#### Aim:
Scan the records and identify every line in which the string "Blender" occurs, then return those lines.

#### Task material:
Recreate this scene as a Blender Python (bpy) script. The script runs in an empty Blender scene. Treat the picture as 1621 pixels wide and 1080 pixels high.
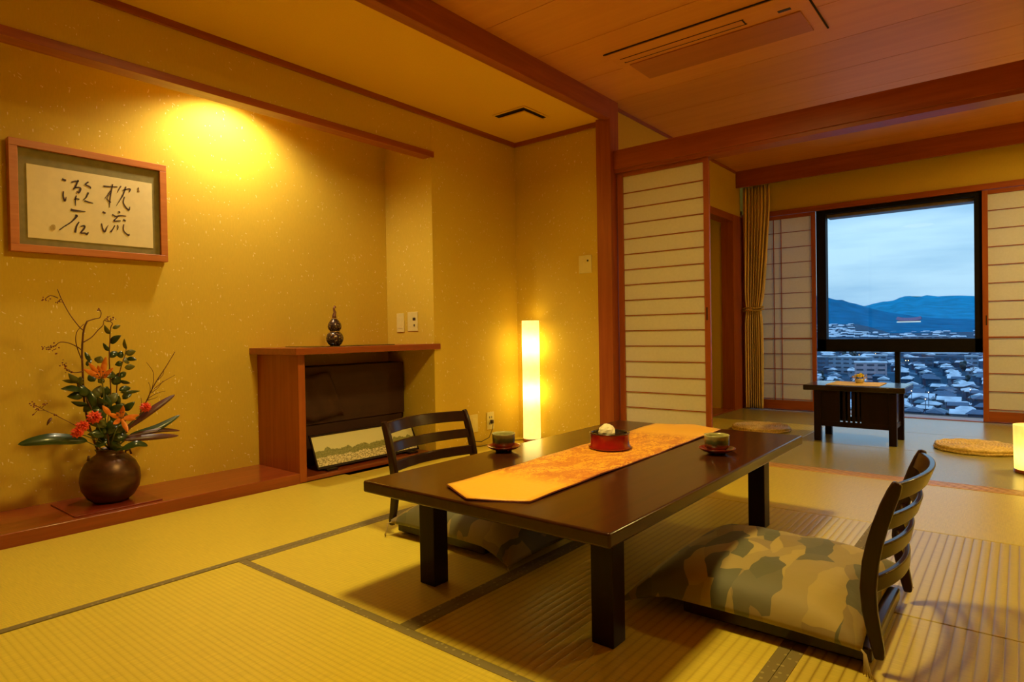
import bpy, bmesh, math, random
from mathutils import Vector, Matrix
import numpy as np
PI = math.pi
R = random.Random(7)
SC = bpy.context.scene
COL = SC.collection

# ------------------------------------------------------------------ camera
F_PX, YAW, PITCH, ROLL, CY, CAMZ = 991.67, 0.68215, -0.011877, -0.016273, 538.93, 0.8
fw = Vector((-math.sin(YAW)*math.cos(PITCH), math.cos(YAW)*math.cos(PITCH), math.sin(PITCH)))
rt = Vector((math.cos(YAW), math.sin(YAW), 0)); up = rt.cross(fw)
rt2 = rt*math.cos(ROLL)+up*math.sin(ROLL); up2 = -rt*math.sin(ROLL)+up*math.cos(ROLL)
cam = bpy.data.objects.new('camera', bpy.data.cameras.new('camera')); COL.objects.link(cam)
cam.matrix_world = Matrix(((rt2.x, up2.x, -fw.x, 0), (rt2.y, up2.y, -fw.y, 0), (rt2.z, up2.z, -fw.z, CAMZ), (0, 0, 0, 1)))
cam.data.sensor_fit = 'HORIZONTAL'; cam.data.sensor_width = 36
cam.data.lens = F_PX/1621*36; cam.data.shift_y = (CY-540)/1621
cam.data.clip_start = 0.02; cam.data.clip_end = 20000
SC.camera = cam

def U(px, py, ax, val):
    """a measured direction met with a plane of the room: where a thing stands"""
    r = fw + rt2*((px-810.5)/F_PX) + up2*((CY-py)/F_PX)
    k = 'xyz'.index(ax); c = Vector((0, 0, CAMZ))
    return c + r*((val-c[k])/r[k])

# ------------------------------------------------------------------ render look
SC.view_settings.view_transform = 'Standard'; SC.view_settings.look = 'None'
SC.view_settings.exposure = 0.0; SC.view_settings.gamma = 1.0
SC.view_settings.use_curve_mapping = False
SC.cycles.use_denoising = True
SC.cycles.max_bounces = 8; SC.cycles.diffuse_bounces = 4; SC.cycles.glossy_bounces = 4
SC.cycles.transparent_max_bounces = 16; SC.cycles.sample_clamp_indirect = 6
SC.cycles.caustics_reflective = False; SC.cycles.caustics_refractive = False

# ------------------------------------------------------------------ world: dusk sky
W = bpy.data.worlds.new('dusk_sky'); SC.world = W; W.use_nodes = True
nt = W.node_tree; nt.nodes.clear()
def N(t, typ, **kw):
    n = t.nodes.new(typ)
    for k, v in kw.items(): setattr(n, k, v)
    return n
def ramp(t, stops, interp='LINEAR'):
    n = N(t, 'ShaderNodeValToRGB'); e = n.color_ramp.elements; n.color_ramp.interpolation = interp
    while len(e) < len(stops): e.new(0.5)
    for a, (p, c) in zip(e, stops): a.position = p; a.color = (*c, 1) if len(c) == 3 else c
    return n
wo = N(nt, 'ShaderNodeOutputWorld'); bg = N(nt, 'ShaderNodeBackground')
tc = N(nt, 'ShaderNodeTexCoord'); sp = N(nt, 'ShaderNodeSeparateXYZ'); nt.links.new(tc.outputs['Generated'], sp.inputs[0])
mp = N(nt, 'ShaderNodeMapping'); mp.inputs['Scale'].default_value = (1.6, 1.6, 10); nt.links.new(tc.outputs['Generated'], mp.inputs[0])
nz = N(nt, 'ShaderNodeTexNoise'); nz.inputs['Scale'].default_value = 2.2; nz.inputs['Detail'].default_value = 5; nt.links.new(mp.outputs[0], nz.inputs['Vector'])
rg = ramp(nt, [(0.0, (.30, .56, .82)), (0.06, (.42, .70, .90)), (.12, (.45, .75, .95)), (.22, (.48, .80, 1.05)), (.6, (.62, 1.10, 1.75)), (1, (.68, 1.22, 2.0))])
nt.links.new(sp.outputs['Z'], rg.inputs[0])
rc = ramp(nt, [(.34, (.58, .70, .82)), (.60, (1.04, 1.01, .99))]); nt.links.new(nz.outputs['Fac'], rc.inputs[0])
mx = N(nt, 'ShaderNodeMix', data_type='RGBA', blend_type='MULTIPLY'); mx.inputs['Factor'].default_value = 1
nt.links.new(rg.outputs[0], mx.inputs[6]); nt.links.new(rc.outputs[0], mx.inputs[7])
nt.links.new(mx.outputs[2], bg.inputs[0]); bg.inputs[1].default_value = 1.2
nt.links.new(bg.outputs[0], wo.inputs[0])

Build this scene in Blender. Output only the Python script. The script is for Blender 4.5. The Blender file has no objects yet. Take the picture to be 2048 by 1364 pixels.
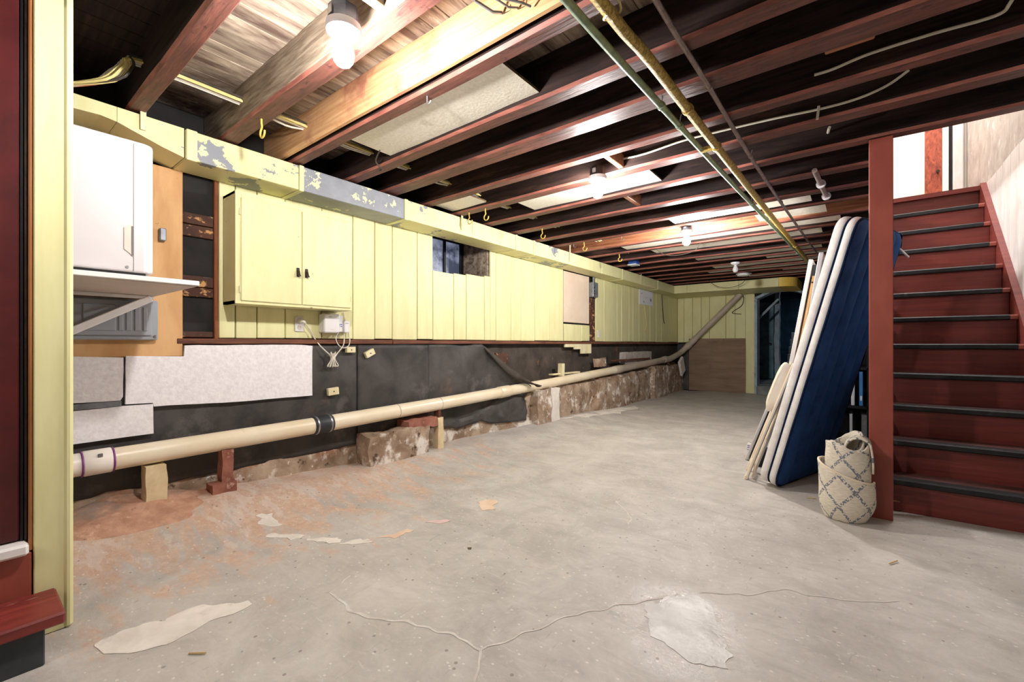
import bpy, math, random
from mathutils import Vector, Matrix, noise
random.seed(7)
R = random.uniform
SC = bpy.context.scene
COL = SC.collection

# ------------------------------------------------------------------ camera, light, exposure
cam_d = bpy.data.cameras.new('camera'); cam = bpy.data.objects.new('camera', cam_d); COL.objects.link(cam)
cam_d.sensor_width = 36; cam_d.lens = 15.416; cam_d.shift_y = 0.0029; cam_d.clip_start = 0.02
cam.location = (0, 0, 1.0); cam.rotation_euler = (math.pi/2, 0, math.radians(38.073))
SC.camera = cam
w = bpy.data.worlds.new('world'); SC.world = w; w.use_nodes = True
w.node_tree.nodes['Background'].inputs[0].default_value = (.6, .7, 1, 1)
w.node_tree.nodes['Background'].inputs[1].default_value = .05
SC.view_settings.view_transform = 'Standard'; SC.view_settings.look = 'None'
SC.view_settings.exposure = 0.47; SC.view_settings.gamma = 1; SC.view_settings.use_curve_mapping = False
BULB = 820.0          # emission of a lit bulb
a_d = bpy.data.lights.new('hall_daylight', 'AREA'); a_d.shape = 'RECTANGLE'; a_d.size = 1.1; a_d.size_y = 1.6; a_d.energy = 78; a_d.color = (1, .97, .96)
a_o = bpy.data.objects.new('hall_daylight', a_d); COL.objects.link(a_o); a_o.location = (.2, 5.2, 4.8)
b_d = bpy.data.lights.new('beyond_fill', 'AREA'); b_d.size = .9; b_d.energy = 9; b_d.color = (.62, .8, 1)  # bluish area light added to brighten the room beyond the arch
b_o = bpy.data.objects.new('beyond_fill', b_d); COL.objects.link(b_o); b_o.location = (-.7, 13.6, 2.48)

# ------------------------------------------------------------------ materials
def lin(c):
    return tuple(((v/255)/12.92 if v/255 <= .04045 else ((v/255+.055)/1.055)**2.4) for v in c[:3]) + (1,)
MT = {}
def newmat(name, rough=.6, spec=.3, metal=0):
    m = bpy.data.materials.new(name); m.use_nodes = True; MT[name] = m
    nt = m.node_tree; b = nt.nodes['Principled BSDF']
    b.inputs['Roughness'].default_value = rough; b.inputs['Specular IOR Level'].default_value = spec; b.inputs['Metallic'].default_value = metal
    return m, nt, b
def N(nt, t, **kw):
    n = nt.nodes.new(t)
    for k, v in kw.items(): setattr(n, k, v)
    return n
def pos(nt, scale=(1, 1, 1), coord='world', rot=(0, 0, 0)):
    if coord == 'world': o = N(nt, 'ShaderNodeNewGeometry').outputs['Position']
    else: o = N(nt, 'ShaderNodeTexCoord').outputs['UV' if coord == 'uv' else 'Object']
    mp = N(nt, 'ShaderNodeMapping'); mp.inputs['Scale'].default_value = scale; mp.inputs['Rotation'].default_value = rot
    nt.links.new(o, mp.inputs['Vector']); return mp.outputs[0]
def noi(nt, vec, scale, detail=5, rough=.6, dist=0):
    n = N(nt, 'ShaderNodeTexNoise'); n.inputs['Scale'].default_value = scale; n.inputs['Detail'].default_value = detail
    n.inputs['Roughness'].default_value = rough; n.inputs['Distortion'].default_value = dist
    nt.links.new(vec, n.inputs['Vector']); return n.outputs['Fac']
def ramp(nt, fac, stops):
    r = N(nt, 'ShaderNodeValToRGB'); e = r.color_ramp.elements
    while len(e) > 1: e.remove(e[-1])
    for i, (p, c) in enumerate(stops):
        el = e[0] if i == 0 else e.new(p)
        el.position = p; el.color = c if len(c) == 4 and max(c) <= 1 else lin(c)
    nt.links.new(fac, r.inputs[0]); return r.outputs[0]
def mask(nt, fac, lo, hi):
    return ramp(nt, fac, [(lo, (0, 0, 0, 1)), (hi, (1, 1, 1, 1))])
def mix(nt, fac, a, b, mode='MIX'):
    n = N(nt, 'ShaderNodeMix', data_type='RGBA', blend_type=mode)
    if isinstance(fac, (int, float)): n.inputs[0].default_value = fac
    else: nt.links.new(fac, n.inputs[0])
    for s, v in ((6, a), (7, b)):
        if isinstance(v, tuple): n.inputs[s].default_value = v if len(v) == 4 and max(v) <= 1 else lin(v)
        else: nt.links.new(v, n.inputs[s])
    return n.outputs[2]
def math_(nt, op, a, b=None):
    n = N(nt, 'ShaderNodeMath', operation=op)
    for i, v in enumerate((a, b)):
        if v is None: continue
        if isinstance(v, (int, float)): n.inputs[i].default_value = v
        else: nt.links.new(v, n.inputs[i])
    return n.outputs[0]
def bump(nt, b, h, strength=.3, dist=.01):
    n = N(nt, 'ShaderNodeBump'); n.inputs['Strength'].default_value = strength; n.inputs['Distance'].default_value = dist
    nt.links.new(h, n.inputs['Height']); nt.links.new(n.outputs[0], b.inputs['Normal'])
def pm(name, c1, c2=None, sc=8, st=(1, 1, 1), rough=.6, spec=.3, metal=0, bp=.15, lo=.35, hi=.65, spots=(), rand=0, dist=.3, coord='world'):
    """two-tone noise material; spots = (colour, scale, lo, hi, stretch) patches of wear laid over it"""
    m, nt, b = newmat(name, rough, spec, metal)
    v = pos(nt, st, coord); f = noi(nt, v, sc, 6, .6, dist)
    col = ramp(nt, f, [(lo, c1), (hi, c2 or c1)])
    for s in spots:
        v2 = pos(nt, s[4] if len(s) > 4 else (1, 1, 1), coord)
        f2 = noi(nt, v2, s[1], 6, .65)
        col = mix(nt, mask(nt, f2, s[2], s[3]), col, s[0])
    if rand:
        oi = N(nt, 'ShaderNodeObjectInfo'); h = N(nt, 'ShaderNodeHueSaturation')
        nt.links.new(math_(nt, 'ADD', math_(nt, 'MULTIPLY', oi.outputs['Random'], rand), 1-rand/2), h.inputs['Value'])
        nt.links.new(col, h.inputs['Color']); col = h.outputs[0]
    nt.links.new(col, b.inputs['Base Color'])
    if bp: bump(nt, b, f, bp)
    return m
Y1, Y2 = (231, 226, 174), (222, 216, 160)
pm('yellow', Y1, Y2, 5, (1, 3, .6), rough=.45, spec=.35, bp=.05, spots=[((150, 128, 70), 9, .70, .73)], rand=.05)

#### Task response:
Recreate this scene as a Blender Python (bpy) script. The script runs in an empty Blender scene. Treat the picture as 1621 pixels wide and 1080 pixels high.
Build this scene in Blender. Output only the Python script. The script is for Blender 4.5. The Blender file has no objects yet. Take the picture to be 2048 by 1364 pixels.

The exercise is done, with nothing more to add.